En su clásico y pequeño libro CARTA SOBRE LA INTOLERANCIA, el filósofo inglés John Locke (1632-1704) dice que ésta, la intolerancia, ha existido desde siempre y es expresión constante de la naturaleza humana.
La intolerancia, sigue el filósofo, se da con mayor abundancia en los grupos religiosos, en todos ellos, al considerarse poseedores únicos de la verdad absoluta. Voltaire (1694-1778), indudable precursor de la Revolución francesa, expuso el mismo sentir que Locke en su TRATADO SOBRE LA INTOLERANCIA. Con una diferencia: Locke teorizó, Voltaire sufrió la intolerancia en carne propia tanto de reyes y políticos gobernantes como de la jerarquía católica que lo excomulgó acusándole de anticlerical y blasfemo.
Nosotros, los protestantes españoles, sabemos mucho de intolerancia. La hemos padecido durante siglos y aún no estamos libres de ella.
Los intolerantes son intocables. A la menor alusión a sus creencias saltan enfurecidos y acusan a sus opositores de odiarles. Todos, absolutamente todos esgrimen el mismo falso argumento: “censuran nuestros principios porque nos odian”.
Hace algún tiempo –no mucho- escribí un artículo puntualizando algunos aspectos del holocausto nazi. En mala hora lo hice. Recibí cartas de entidades y de personalidades israelitas , hasta de un rabino de Buenos Aires, acusándome de odiar a los judíos. Yo, que jugaba con niños judíos en la escuela y en los barrios de Rabat. Yo, que de joven paseaba del brazo con jóvenes judíos por calles de Larache y de Tánger. Yo, que tan estrecha amistad tuve con Samuel Toledano, ya fallecido, representante del judaísmo en España, cuando ambos formábamos parte del equipo que quería arrancar a Franco una Ley de libertad religiosa para los no católicos.
Más años han pasado desde que escribí en la revista LUZ Y VERDAD un artículo recriminando a los protestantes de Cataluña por estar encerrados en su propia tierra y no contribuir a la evangelización de otros pueblos de España. Me llegó una carta, esta vez de mis propios círculos, diciendo que mi problema era que yo odiaba a los catalanes. ¡Por Dios! ¡Con la cantidad de amigos entrañables que tenía y tengo en Cataluña!

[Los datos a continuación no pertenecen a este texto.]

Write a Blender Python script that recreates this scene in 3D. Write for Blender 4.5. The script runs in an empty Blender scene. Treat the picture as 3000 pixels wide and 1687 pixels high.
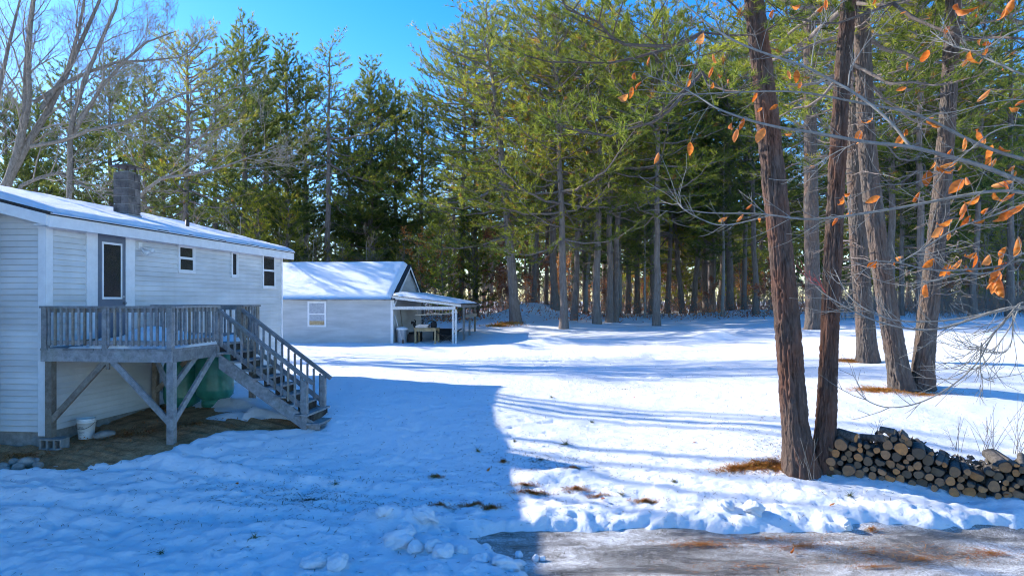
import bpy, math, random
import numpy as np
from mathutils import Vector, Matrix, Euler

# ------------------------------------------------------------------ camera, sky, sun
SC = bpy.context.scene
COL = SC.collection
R = math.radians
CAMH = 3.2            # camera height above the drive
F = 2000.0            # focal length in photo pixels (3000 wide)
HORY = 879.0          # horizon row in the photo

cam_d = bpy.data.cameras.new('camera')
cam_d.sensor_width = 36.0
cam_d.lens = 36.0 * F / 3000.0
cam_d.shift_y = (HORY - 843.5) / 3000.0
cam_d.clip_start = 0.05
cam_d.clip_end = 3000
cam = bpy.data.objects.new('camera', cam_d)
COL.objects.link(cam)
cam.location = (0, 0, CAMH)
cam.rotation_euler = (R(90), 0, 0)
SC.camera = cam

SUN_EL = R(27.8)
SUN_AZ = R(-65)       # measured from +Y (view direction) towards +X
w = bpy.data.worlds.new('World')
SC.world = w
w.use_nodes = True
nt = w.node_tree
nt.nodes.clear()
sky = nt.nodes.new('ShaderNodeTexSky')
sky.sky_type = 'NISHITA'
sky.sun_disc = False
sky.sun_elevation = SUN_EL
sky.sun_rotation = SUN_AZ
sky.altitude = 200
sky.air_density = 1.0
sky.dust_density = 0.3
sky.ozone_density = 3.0
hs = nt.nodes.new('ShaderNodeHueSaturation')
hs.inputs['Saturation'].default_value = 1.42
hs.inputs['Hue'].default_value = 0.51
bg = nt.nodes.new('ShaderNodeBackground')
bg.inputs['Strength'].default_value = 0.15
wo = nt.nodes.new('ShaderNodeOutputWorld')
nt.links.new(sky.outputs[0], hs.inputs['Color'])
nt.links.new(hs.outputs[0], bg.inputs['Color'])
nt.links.new(bg.outputs[0], wo.inputs['Surface'])

sun_d = bpy.data.lights.new('sun', 'SUN')
sun_d.energy = 3.9
sun_d.angle = R(0.5)
sun_d.color = (1.0, 0.93, 0.82)
sun = bpy.data.objects.new('sun', sun_d)
COL.objects.link(sun)
to_sun = Vector((math.sin(SUN_AZ) * math.cos(SUN_EL), math.cos(SUN_AZ) * math.cos(SUN_EL), math.sin(SUN_EL)))
sun.rotation_euler = to_sun.to_track_quat('Z', 'Y').to_euler()
sun.location = to_sun * 60

SC.view_settings.view_transform = 'Standard'
SC.view_settings.look = 'None'
SC.view_settings.exposure = 1.3
SC.view_settings.gamma = 1.0
SC.view_settings.use_curve_mapping = False
SC.render.engine = 'CYCLES'
SC.cycles.max_bounces = 5
SC.cycles.diffuse_bounces = 3
SC.cycles.glossy_bounces = 2
SC.cycles.transmission_bounces = 4
SC.cycles.transparent_max_bounces = 6
SC.cycles.use_denoising = True
SC.cycles.use_adaptive_sampling = True
SC.cycles.adaptive_threshold = 0.03
SC.cycles.sample_clamp_indirect = 4
SC.cycles.pixel_filter_type = 'BLACKMAN_HARRIS'
SC.cycles.filter_width = 1.05

# ------------------------------------------------------------------ helpers
def at(px, py, Y):
    """world point seen at photo pixel (px, py) at distance Y in front of the camera"""
    return Vector(((px - 1500) / F * Y, Y, CAMH - (py - HORY) / F * Y))

def hash2(ix, iy, seed):
    h = (ix.astype(np.int64) * 374761393 + iy.astype(np.int64) * 668265263 + seed * 1442695041) & 0xffffffff
    h = ((h ^ (h >> 13)) * 1274126177) & 0xffffffff
    h = h ^ (h >> 16)
    return (h & 0xffffff) / float(0xffffff)

def vnoise(x, y, seed=0):
    x = np.asarray(x, float); y = np.asarray(y, float)
    x0 = np.floor(x); y0 = np.floor(y)
    fx = x - x0; fy = y - y0
    fx = fx * fx * fx * (fx * (fx * 6 - 15) + 10); fy = fy * fy * fy * (fy * (fy * 6 - 15) + 10)
    a = hash2(x0, y0, seed); b = hash2(x0 + 1, y0, seed)
    c = hash2(x0, y0 + 1, seed); d = hash2(x0 + 1, y0 + 1, seed)
    return (a * (1 - fx) + b * fx) * (1 - fy) + (c * (1 - fx) + d * fx) * fy

def fbm(x, y, seed=0, octv=4, gain=0.5):
    s = 0; a = 1; t = 0
    for i in range(octv):
        s = s + a * (vnoise(x * 2 ** i + 7.3 * i, y * 2 ** i - 3.1 * i, seed + i) - 0.5)
        t += a; a *= gain
    return s / t * 2

def sstep(a, b, x):
    t = np.clip((x - a) / (b - a), 0, 1)
    return t * t * (3 - 2 * t)

def np_mesh(name, verts, faces, smooth=False, mat=None):
    """verts (N,3) array; faces (M,k) array all of one size"""
    verts = np.asarray(verts, np.float32); faces = np.asarray(faces, np.int32)
    me = bpy.data.meshes.new(name)
    k = faces.shape[1]
    me.vertices.add(len(verts)); me.vertices.foreach_set('co', verts.ravel())
    me.loops.add(faces.size); me.loops.foreach_set('vertex_index', faces.ravel())
    me.polygons.add(len(faces))
    me.polygons.foreach_set('loop_start', np.arange(0, faces.size, k, dtype=np.int32))
    me.polygons.foreach_set('loop_total', np.full(len(faces), k, np.int32))
    if smooth:
        me.polygons.foreach_set('use_smooth', np.ones(len(faces), bool))
    me.update(calc_edges=True)
    if mat: me.materials.append(mat)
    return me

DZ = {}
def link(name, data, parent=None):
    o = bpy.data.objects.new(name, data)
    COL.objects.link(o)
    if parent is not None: o.parent = parent
    return o

def tag(o, label=None, cat=None, group=None, kind=None):
    if label: o['label'] = label
    if cat: o['category'] = cat
    if group: o['group'] = group
    if kind: o['kind'] = kind
    return o

def thing(name, label, cat, loc=(0, 0, 0), rz=0, group=None, zref=None):
    """Empty at a thing's base. zref: parts are given in a frame whose z=0 is at world height zref"""
    o = link(name, None)
    o.empty_display_size = 0.2
    o.location = loc; o.rotation_euler = (0, 0, rz)
    if zref is not None: DZ[o.name] = zref - loc[2]
    return tag(o, label, cat, group)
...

En marzo del año 2008 dirigí en este mismo medio una carta abierta al abogado y político Pedro Zerolo, presidente de la Confederación de Gays y Lesbianas. Me quejaba por el maltrato dado al pastor Marcos Zapata, quien en una conferencia dada en Zaragoza habló de la homosexualidad. ¡No quiera usted saber la que se armó! ¡Los mensajes que recibí diciendo que yo odiaba a los homosexuales!
Con la Iglesia católica he topado tantas veces que ni las puedo contar. De hecho, en Madrid se publicaron tres tomos recogiendo artículos míos referidos a esa institución religiosa en España. Acusaciones de odio me han llegado siempre, la última con motivo de mi artículo sobre el Papa la pasada semana. Uno de los mensajes dice: “Lo que le pasa a usted, señor Monroy, es que siente odio hacia la Iglesia católica”. ¡Pobre de mí!
En el fondo de estas imputaciones late el espíritu de intolerancia que denunciaron Locke, Voltaire y miles de grandes pensadores desde que el mundo es mundo. Atribuir actitudes de odio a quienes en defensa del cristianismo primitivo –en el caso de la Iglesia católica – intentamos llegar al fondo de la verdad y denunciamos doctrinas y prácticas que consideramos anticristianas, no es justo. Ni acertado. Ni noble.
¿Odiaba Jesús a los fariseos, escribas y saduceos cuando censuraba sus teorías religiosas y sus comportamientos impropios de la dignidad que se les suponía?
¿Odiaba Pablo a Pedro cuando lo amonesta en escrito público por sus veleidades con judíos y gentiles?
¿Odiaban los grandes teólogos cristianos del siglo IV al presbítero Arrio por negar la divinidad del Verbo? ¿Lo odiaban o simplemente desaprobaban sus ideas y las denunciaban en multitud de escritos?
Por nuestra parte, manifestar por escrito nuestro desacuerdo con los principios doctrinales de la Iglesia católica que consideramos contrarios a las enseñanzas de la Biblia, no es odiar. Tampoco odiamos a la jerarquía de la Iglesia ni al Papa cuando desaprobamos determinadas formas de actuar en sociedad.
De una vez: los protestantes españoles no tenemos la palabra odio en nuestro vocabulario ni ese sentimiento detestable ocupa lugar alguno en nuestro corazón.